The conditions for moral objectivity

If there are genuine moral truths, then they are objective truths. But this is not very interesting, because all it amounts to saying is that there is an appropriate moral authority out there who says this thing that must be done.

The harder question is what to say about the rational constraints that produce the authority in the first place. Are these king-making features that ground moral authority “objective”?

Well… sort of. The funny thing about moral authority is that it gets lost when it stops being worthwhile. This is in apparent contrast to legal authority, which arguably continues onward beyond the point where it has stopped being worthwhile. Still, these are matters of degree, not of kind — morality is relatively more sensitive to the idea of worthiness than law, but both do care.

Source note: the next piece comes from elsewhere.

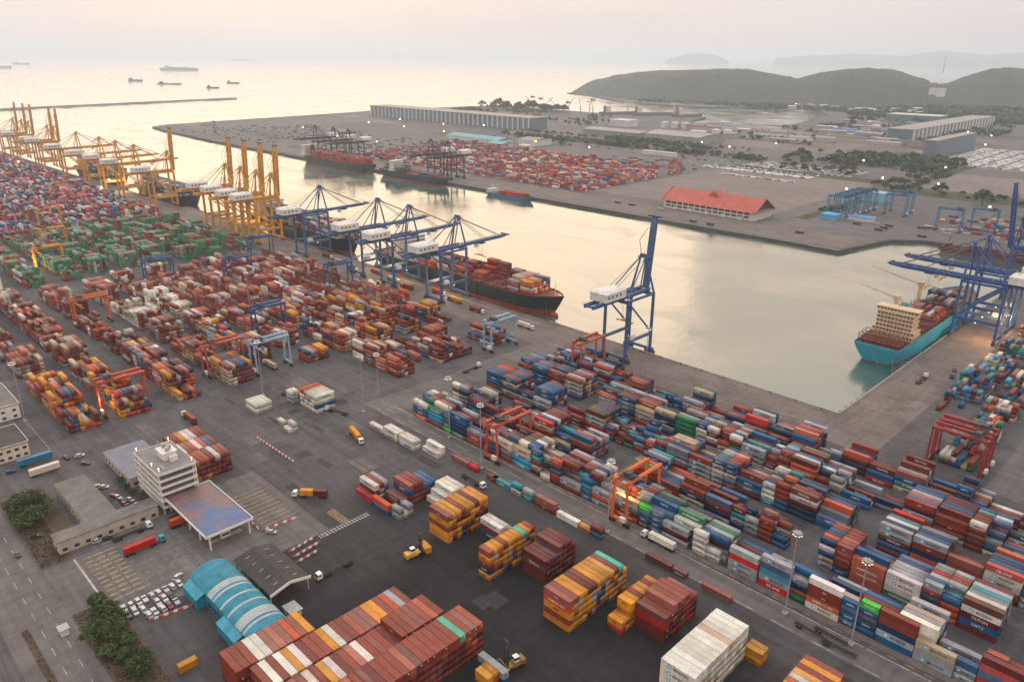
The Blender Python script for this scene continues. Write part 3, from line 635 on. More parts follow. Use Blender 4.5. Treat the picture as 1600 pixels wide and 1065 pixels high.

So the right thing to do is to ask, not whether or not the claims are true or false, but instead: when is the authority *earned*? Some practices will be geared towards the achievement of goals (“technology-like”), others will be more geared towards maintaining expectations (“convention-like”), and some are geared towards the expression of lived experience (“art-like”). Morality qua morality is a kind of social technology, whose central point is to get things done by telling us who has the best advice on how to get on with things. In contrast, law qua law is a set of conventional verdicts, whose central point is to keep things going as they’ve been going.

If moral authority were earned only as a means towards the expression of lived experience, then the grounds of moral authority would turn out to be subjective, in the relevant sense. In those conditions, some kind of error theory would be best to hold. But I am inclined to believe that error theory is a mistake, so I won’t be saying that.